The Terra Saga: What’s Left Behind
Terra Luna Classic (LUNC) and USTC stand as the fragmented echoes of Terra’s once-mighty ecosystem, masterminded by Terraform Labs under the leadership of Do Kwon — who faced arrest earlier this year. Originally, USTC operated as an algorithmic stablecoin, while LUNC (previously known merely as LUNA) functioned as its algorithmic stabilizer, ensuring the coveted $1 price peg.
This delicate balancing act was doomed from the start, as the system spiraled into a hyperinflationary collapse by May 2022, unleashing a spectacular downfall of Terra’s multi-billion-dollar empire.
In February, the U.S. Securities and Exchange Commission (SEC) pressed charges against Terraform Labs and Kwon, accusing them of orchestrating a sprawling multi-billion-dollar crypto securities fraud centered on the unstable algorithmic stablecoin. In a dramatic turn, Kwon was apprehended in Montenegro in March using counterfeit passports, with extradition proceedings to the U.S. or South Korea recently greenlit by a local court.

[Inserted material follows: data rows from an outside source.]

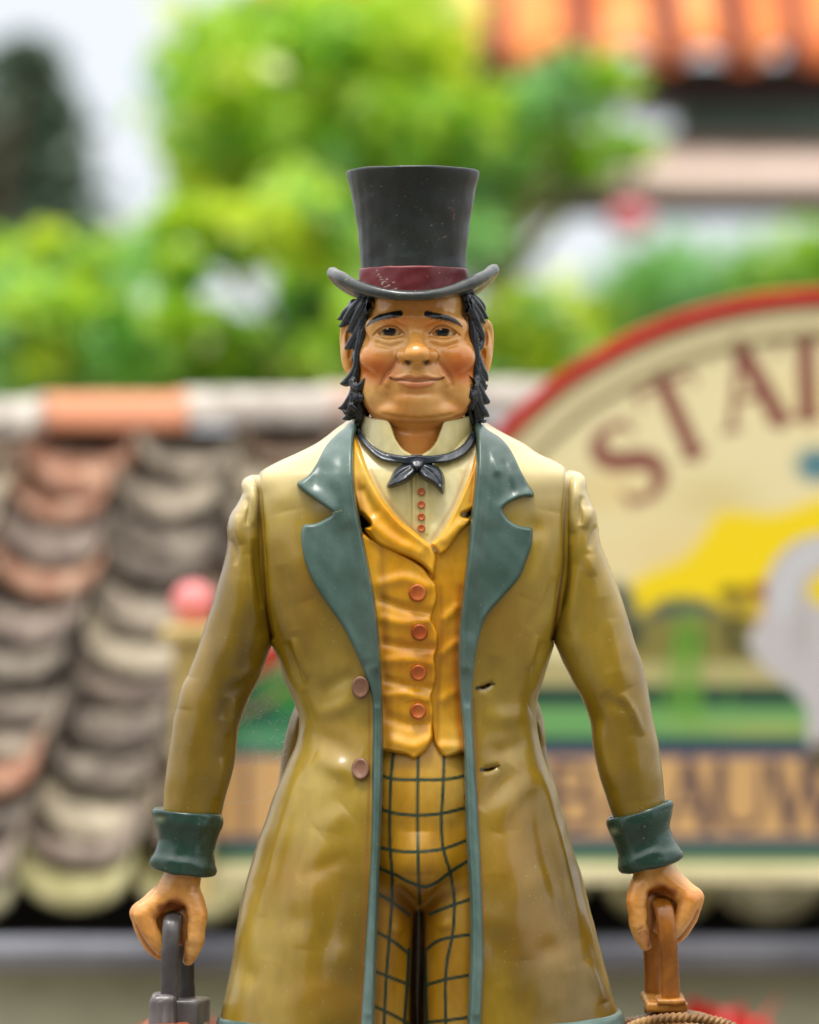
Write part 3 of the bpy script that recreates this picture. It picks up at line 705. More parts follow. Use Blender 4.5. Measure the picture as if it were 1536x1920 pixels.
# ---- buttons
def button(x, y, rx, ry, base, mat, parent, name='button', T=9, off=0):
    n = 28; a = np.linspace(0, 2 * math.pi, n, endpoint=False); V = []
    f0 = float(base(np.array([x]), np.array([y]))[0]) + off
    prof = [(1.0, -6), (1.04, 0), (1.0, T * .7), (.88, T), (.72, T * .92), (.5, T * .78), (.25, T * .72)]
    for r, h in prof:
        dx = np.cos(a) * rx * r; dy = np.sin(a) * ry * r
        f = f0 + h + (base(x + dx, y + dy) - base(np.array([x]), np.array([y]))[0])
        s = (DC - f) / DC; V.append(np.stack([(x + dx - CX) * s, (CY - y - dy) * s, f], 1))
    V = np.array(V); m = len(prof); F = [grid_faces(m, n, True)]; V = V.reshape(-1, 3)
    V = np.vstack([V, V[-n:].mean(0)]); i = np.arange(n)
    F.append(np.stack([np.full(n, m * n), (m - 1) * n + (i + 1) % n, (m - 1) * n + i], 1))
    mesh_obj(name, V, F, mat, parent, attr=np.zeros((len(V), 4)))
for x, y, r in [(783, 1112, 16.5), (787, 1186, 15.5), (785, 1262, 15), (784, 1334, 15)]:
    button(x, y, r, r, lambda a, b: Fc(np.asarray(a, float), np.asarray(b, float)) - 27, BUTO, vest, T=10, off=9)
for x, y in [(676, 1289), (676, 1442)]:
    button(x, y, 16.5, 21, lambda a, b: Fc(np.asarray(a, float), np.asarray(b, float)), BUTB, coat, T=14, off=2)
for x, y in [(790, 922), (790, 946), (790, 969), (790, 990)]:
    button(x, y, 7, 7, lambda a, b: Fs(np.asarray(a, float), np.asarray(b, float)), BUTO, shirt, T=6, off=5)

# ---- trousers
tv = Vox((-215, -1010, -150), (230, -415, 150), 3.0)
tv.ell((786, 1500, 0), (150, 190, 124), 10); tv.ell((786, 1610, 12), (120, 90, 118), 30)
tv.chain([(700, 1560, 10, 92), (704, 1690, 12, 88), (704, 1800, 12, 84), (700, 2000, 8, 76)], 14)
tv.chain([(868, 1560, 10, 92), (866, 1690, 12, 88), (862, 1800, 12, 84), (866, 2000, 8, 76)], 14)
V, F = tv.mesh()
V = sculpt(V, F, [([(740, 1660), (786, 1705)], 9, -8), ([(850, 1650), (790, 1705)], 9, -8), ([(786, 1700), (785, 1760), (782, 1900)], 7, -12), ([(820, 1740), (850, 1730)], 10, 4), ([(730, 1740), (755, 1750)], 9, 4), ([(785, 1560), (786, 1640)], 26, 8)])
p = Paint(V); fm = (V[:, 2] > 20).astype(float)
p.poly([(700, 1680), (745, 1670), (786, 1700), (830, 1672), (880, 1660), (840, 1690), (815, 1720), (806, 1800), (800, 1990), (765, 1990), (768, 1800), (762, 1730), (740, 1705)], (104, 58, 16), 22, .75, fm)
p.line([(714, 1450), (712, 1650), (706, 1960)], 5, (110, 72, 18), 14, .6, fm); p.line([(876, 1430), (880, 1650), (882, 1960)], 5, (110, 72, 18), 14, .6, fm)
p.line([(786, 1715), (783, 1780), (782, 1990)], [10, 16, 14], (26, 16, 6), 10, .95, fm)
LG = (42, 62, 48)
for q in [[(739, 1400), (733, 1460), (731, 1520), (731, 1580), (735, 1640), (735, 1690), (730, 1760), (724, 1840), (718, 1980)], [(784, 1405), (783, 1530), (784, 1600), (787, 1694)],
          [(833, 1400), (831, 1480), (828, 1530), (831, 1590), (845, 1640), (852, 1690), (849, 1750), (839, 1800), (835, 1850), (838, 1980)],
          [(767, 1780), (764, 1840), (754, 1980)], [(797, 1790), (798, 1850), (803, 1980)]]:
    p.line(q, 3.0, LG, 2.6, 1, fm)
for q in [[(700, 1446), (720, 1456), (740, 1461), (790, 1462), (840, 1461), (880, 1453)], [(700, 1512), (719, 1519), (740, 1525), (782, 1529), (830, 1525), (880, 1513)], [(700, 1586), (720, 1591), (745, 1596), (785, 1597), (830, 1592), (885, 1572)],
          [(700, 1622), (720, 1632), (745, 1642), (770, 1655), (797, 1663), (820, 1654), (845, 1635), (885, 1610)], [(695, 1668), (720, 1682), (740, 1695), (768, 1716)], [(806, 1714), (850, 1697), (890, 1684)],
          [(695, 1742), (715, 1752), (740, 1767), (766, 1788)], [(799, 1781), (820, 1765), (850, 1757), (890, 1752)], [(695, 1818), (730, 1832), (766, 1846)], [(797, 1848), (835, 1837), (890, 1827)],
          [(695, 1884), (730, 1900), (764, 1918)], [(800, 1917), (840, 1913), (885, 1907)]]:
    p.line(q, 3.2, LG, 2.6, 1, fm)
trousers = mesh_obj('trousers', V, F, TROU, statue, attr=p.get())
# lower legs, shoes and plinth (below the picture)
for sx, cxm in ((-1, 702), (1, 866)):
    V, F = ringloft([(cxm - 78, 1960, cxm + 78, 1960, 76, 8), (cxm - 70, 2150, cxm + 70, 2150, 70, 0), (cxm - 60, 2350, cxm + 60, 2350, 62, -5), (cxm - 56, 2540, cxm + 56, 2540, 62, 0)], 48, per=20)
    mesh_obj('trouser_leg', V, F, TROU, statue, attr=np.zeros((len(V), 4)))
    V, F = ringloft([(cxm - 40, 2520, cxm + 40, 2520, 45, 5), (cxm - 56, 2550, cxm + 56, 2550, 100, 45), (cxm - 62, 2585, cxm + 62, 2585, 130, 70), (cxm - 60, 2602, cxm + 60, 2602, 128, 70)], 48, per=8)
    mesh_obj('shoe', V, F, SHOE, statue)
V, F = ringloft([(490, 2600, 1080, 2600, 260, 40), (480, 2606, 1090, 2606, 268, 40), (480, 2645, 1090, 2645, 268, 40)], 64, 5, per=8)
mesh_obj('plinth', V, F, mat_simple('plinth_concrete', [(110, 106, 98), (140, 136, 126)], .9, 6), statue)

# ================================================================== HEAD, NECK AND HANDS
hv = Vox((-152, 60, -150), (168, 440, 190), 1.9)
E = hv.ell; C_ = hv.chain
E((782, 600, -8), (104, 110, 118), 1); E((783, 668, 15), (119, 100, 98), 20); E((783, 716, 26), (108, 60, 86), 18)
C_([(781, 740, 0, 78), (781, 900, -4, 82)], 16)
E((783, 772, 46), (86, 33, 62), 16)                                    # double chin
E((782, 748, 88), (40, 24, 30), 16)                                    # chin
E((716, 670, 74), (40, 34, 38), 14); E((850, 670, 74), (40, 34, 38), 14)   # cheeks
C_([(702, 612, 78, 17), (740, 598, 98, 17), (782, 602, 102, 15), (824, 598, 98, 17), (860, 612, 78, 17)], 16)
E((782, 570, 30), (88, 50, 82), 16)
E((782, 706, 92), (46, 34, 30), 16)                                    # muzzle
E((704, 734, 46), (27, 38, 38), 20); E((862, 734, 46), (27, 38, 38), 20)   # jowls
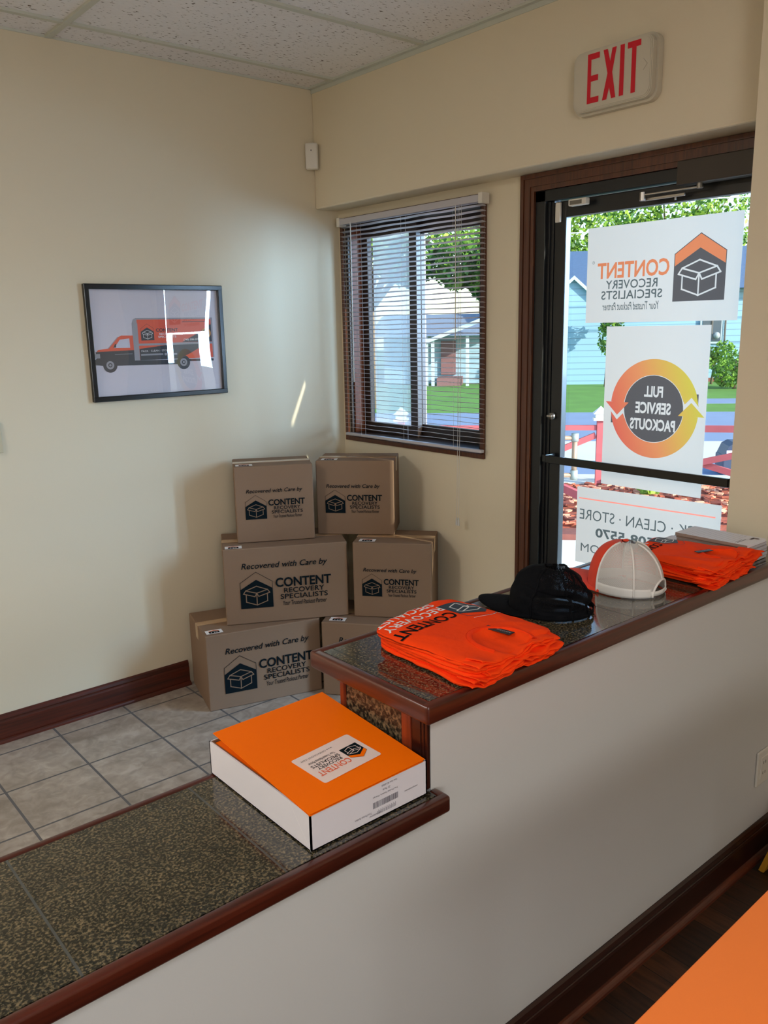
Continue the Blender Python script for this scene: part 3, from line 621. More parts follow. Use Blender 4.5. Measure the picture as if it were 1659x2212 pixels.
a.build('barcode_print', lambda u, v, z: Vector((x1-.012-u, y0-.0004-z, z1-.004-v)), t)
def folder_mesh(c, th, seed, bend=.0):
    bm = new(); n = 10; lay = []
    for k in (0, 1):
        g = []
        for i in range(n+1):
            row = []
            for j in range(n+1):
                s, q = i/n, j/n
                p = (Vector(c[0])*(1-s)+Vector(c[1])*s)*(1-q) + (Vector(c[3])*(1-s)+Vector(c[2])*s)*q
                p.z += bend*math.sin(PI*s)*math.sin(PI*q) + k*th; row.append(bm.verts.new(p))
            g.append(row)
        lay.append(g)
    for i in range(n):
        for j in range(n):
            bm.faces.new((lay[1][i][j], lay[1][i+1][j], lay[1][i+1][j+1], lay[1][i][j+1])); bm.faces.new((lay[0][i][j], lay[0][i][j+1], lay[0][i+1][j+1], lay[0][i+1][j]))
    for i in range(n):
        for (p, q, r_, s_) in (((i, 0), (i+1, 0), 0, 0), ((i, n), (i+1, n), 0, 0), ((0, i), (0, i+1), 0, 0), ((n, i), (n, i+1), 0, 0)):
            bm.faces.new((lay[0][p[0]][p[1]], lay[0][q[0]][q[1]], lay[1][q[0]][q[1]], lay[1][p[0]][p[1]]))
    return bm
FG = 'orange folders in the white carton'
for k in range(3):
    z = .846 + .0042*k; d = (.002, -.001, .003)[k]
    o = link('pocket_folder', folder_mesh([(.699+d, 1.040, z), (.950, 1.038+d, z), (.951, 1.366, z+.001*k), (.699+d, 1.365, z)], .0016, k), fold_or)
    tag(o, ['lowest orange folder showing inside the white carton', 'orange folder second from the bottom in the white carton', 'orange folder just under the stickered one in the white carton'][k], 'folder', FG)
t = empty('pocket_folder', (.82, 1.19, .866), 'topmost orange pocket folder with a white logo sticker, lying over the open carton', 'folder', 0, FG)
FC = [(.686, 1.023, .8665), (.9475, 1.026, .8675), (.953, 1.352, .8880), (.695, 1.360, .8800)]
link('cover', folder_mesh(FC, .0010, 4, -.001), fold_or, t); link('inner_leaf', folder_mesh([(x+(.002 if i in (0, 3) else -.001), y+.002, z-.0045+(.002 if i > 1 else 0)) for i, (x, y, z) in enumerate(FC)], .0012, 5, -.001), fold_or, t)
def on_folder(x, y, zz):
    s = (x-.690)/.26; q = (y-1.024)/.33
    z = (FC[0][2]*(1-s)+FC[1][2]*s)*(1-q)+(FC[3][2]*(1-s)+FC[2][2]*s)*q - .001*math.sin(PI*s)*math.sin(PI*q)+.001
    return Vector((x, y, z+.0006+zz))
a = Art([mat('pale_sticker', (236, 214, 206), .4), ink, mat('sticker_orange', (228, 98, 60), .5), fold_or])
Wd, Hd = .138, .098
rp = []
for cx, cy, a0 in ((Wd-.005, Hd-.005, 0), (.005, Hd-.005, PI/2), (.005, .005, PI), (Wd-.005, .005, 1.5*PI)): rp += [(cx+.005*math.cos(a0+k*PI/8), cy+.005*math.sin(a0+k*PI/8)) for k in range(5)]
a.poly(rp, 0)
icon(a, .010, .034, .040, 1, 3, 0, lay=1)
a.text('CONTENT', .054, .128, .062, .078, 2, .03, lay=2); a.text('RECOVERY', .062, .118, .050, .059, 1, .02, lay=2); a.text('SPECIALISTS', .058, .124, .039, .048, 1, .02, lay=2)
a.text('Your Trusted Packout Partner', .060, .122, .029, .036, 1, .01, .2, lay=2); a.text('www.CRSPACKOUT.COM', .052, .126, .014, .0185, 1, lay=2, space=1.2)
ca, sa = math.cos(PI-.0+.07), math.sin(PI+.07)
a.build('sticker', lambda u, v, z: on_folder(.890+u*ca-v*sa, 1.186+u*sa+v*ca, z), t, 'white logo sticker')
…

Post-collapse, the developer community launched a new incarnation of the Terra blockchain featuring a fresh native token dubbed LUNA. Consequently, the prior chain was rebranded Terra Classic — and its tokens rechristened as LUNC and USTC.
Yet, a faction of developers refused to let the Terra Classic ecosystem fade into oblivion. Through community consensus, minting of new USTC tokens was halted to alleviate hyperinflation pressures, complemented by ongoing token burning efforts aimed at shrinking the bloated supply.